Completing the marinading and it is time for the sauteing step. I saute the oxtails in batches separately from the vegetables. The saute function on the Instant Pot works, but it’s not extremely hot. Next time, I might opt to sear in a single batch on my really big cast iron pan while the vegetables saute in the Instant Pot to speed things up.
Once done with all the sauteing, I snatch a small pour for myself then reluctantly pour the rest of my nice bottle of wine and wait. It simmers for 15 minutes, but the liquid has not reduced by half, as indicated. But I trudge forward and return the oxtails to the pan. I am now 90-minutes into this instant recipe.
I finally add the oxtails back to the pan, put on the lid, lock it and set the pot for 60 minutes. The recipe only calls for 45 minutes, but these meaty, fatty, marrowy oxtails can easily take more time.
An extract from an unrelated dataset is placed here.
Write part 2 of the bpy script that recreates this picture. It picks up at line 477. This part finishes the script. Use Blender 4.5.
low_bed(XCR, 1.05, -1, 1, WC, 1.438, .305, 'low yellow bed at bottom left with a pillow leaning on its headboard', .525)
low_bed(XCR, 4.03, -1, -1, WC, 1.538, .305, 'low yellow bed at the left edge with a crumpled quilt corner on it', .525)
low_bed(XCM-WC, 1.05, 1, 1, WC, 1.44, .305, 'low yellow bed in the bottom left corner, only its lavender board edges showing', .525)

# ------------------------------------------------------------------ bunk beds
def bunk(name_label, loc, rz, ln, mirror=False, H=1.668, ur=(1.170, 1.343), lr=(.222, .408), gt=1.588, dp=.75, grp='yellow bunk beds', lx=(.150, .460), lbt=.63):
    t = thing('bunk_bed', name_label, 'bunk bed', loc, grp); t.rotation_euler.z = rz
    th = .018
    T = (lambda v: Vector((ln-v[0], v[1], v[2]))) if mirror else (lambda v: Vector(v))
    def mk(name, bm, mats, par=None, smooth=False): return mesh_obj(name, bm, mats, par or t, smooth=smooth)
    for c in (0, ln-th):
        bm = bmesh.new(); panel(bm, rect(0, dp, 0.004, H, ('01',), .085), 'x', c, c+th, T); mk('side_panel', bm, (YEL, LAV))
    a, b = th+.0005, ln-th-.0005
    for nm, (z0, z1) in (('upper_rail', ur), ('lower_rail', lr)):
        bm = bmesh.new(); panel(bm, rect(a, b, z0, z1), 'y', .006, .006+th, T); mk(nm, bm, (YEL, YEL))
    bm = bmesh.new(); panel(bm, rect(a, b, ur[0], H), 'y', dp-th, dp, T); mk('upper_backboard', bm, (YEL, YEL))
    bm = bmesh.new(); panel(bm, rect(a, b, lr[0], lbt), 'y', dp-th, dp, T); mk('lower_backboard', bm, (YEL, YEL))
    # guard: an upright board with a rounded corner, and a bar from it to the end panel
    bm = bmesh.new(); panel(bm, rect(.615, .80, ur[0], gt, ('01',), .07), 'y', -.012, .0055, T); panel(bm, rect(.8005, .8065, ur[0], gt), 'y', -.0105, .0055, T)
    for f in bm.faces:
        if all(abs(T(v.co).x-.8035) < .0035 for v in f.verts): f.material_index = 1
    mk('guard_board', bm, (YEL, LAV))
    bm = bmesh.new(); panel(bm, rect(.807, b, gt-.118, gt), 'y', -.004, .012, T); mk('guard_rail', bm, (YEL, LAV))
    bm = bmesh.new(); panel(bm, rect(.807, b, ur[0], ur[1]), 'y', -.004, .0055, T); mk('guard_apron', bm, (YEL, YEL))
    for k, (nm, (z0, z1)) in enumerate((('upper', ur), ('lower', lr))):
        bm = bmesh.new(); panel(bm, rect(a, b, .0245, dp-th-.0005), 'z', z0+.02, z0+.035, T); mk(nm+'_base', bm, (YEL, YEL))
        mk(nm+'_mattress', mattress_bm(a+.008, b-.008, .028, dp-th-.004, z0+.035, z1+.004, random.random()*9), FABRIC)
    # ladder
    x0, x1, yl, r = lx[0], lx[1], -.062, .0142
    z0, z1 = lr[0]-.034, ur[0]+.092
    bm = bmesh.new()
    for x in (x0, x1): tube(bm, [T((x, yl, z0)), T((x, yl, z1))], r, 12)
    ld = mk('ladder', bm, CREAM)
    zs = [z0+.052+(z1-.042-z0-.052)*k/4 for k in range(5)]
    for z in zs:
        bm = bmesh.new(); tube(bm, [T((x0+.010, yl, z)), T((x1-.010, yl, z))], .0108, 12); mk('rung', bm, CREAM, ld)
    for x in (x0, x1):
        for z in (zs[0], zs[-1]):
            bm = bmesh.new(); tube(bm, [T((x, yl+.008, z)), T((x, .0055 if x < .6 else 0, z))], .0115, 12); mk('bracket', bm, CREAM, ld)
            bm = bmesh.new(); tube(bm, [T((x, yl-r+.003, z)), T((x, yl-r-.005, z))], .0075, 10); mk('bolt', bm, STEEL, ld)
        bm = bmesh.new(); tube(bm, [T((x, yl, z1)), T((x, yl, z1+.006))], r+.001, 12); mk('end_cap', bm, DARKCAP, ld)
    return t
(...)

After nearly three hours in process, I manually release the pressure. There is still more hands on cooking to go. I scoop the oxtails and vegetables out to a bowl and return the pot to saute. Even though the pot contains 4-cups of liquid, Clark asks to reduce it by half. This could take a long time. So, I transfer the liquid to a wider pan to reduce it on the stove.
Despite the vibrant and fresh photos in Clark’s book, I find it hard to make pressure cooked stews look great in my own photos. This is one of my better beauty shots. The oxtails still contain a lot of marrow. So, I remove the meat and return the bones and liquid to the pressure cooker for another pressurized round to render that marrow. Actually, they also simmer overnight to get even more yield.
And there you have it, dinner in an instant.
Happy Cooking and Instant Potting.
(Note, Instant Pot is a registered trademark. I used the little ® the first time, but got lazy after that. I imply the trademark throughout.)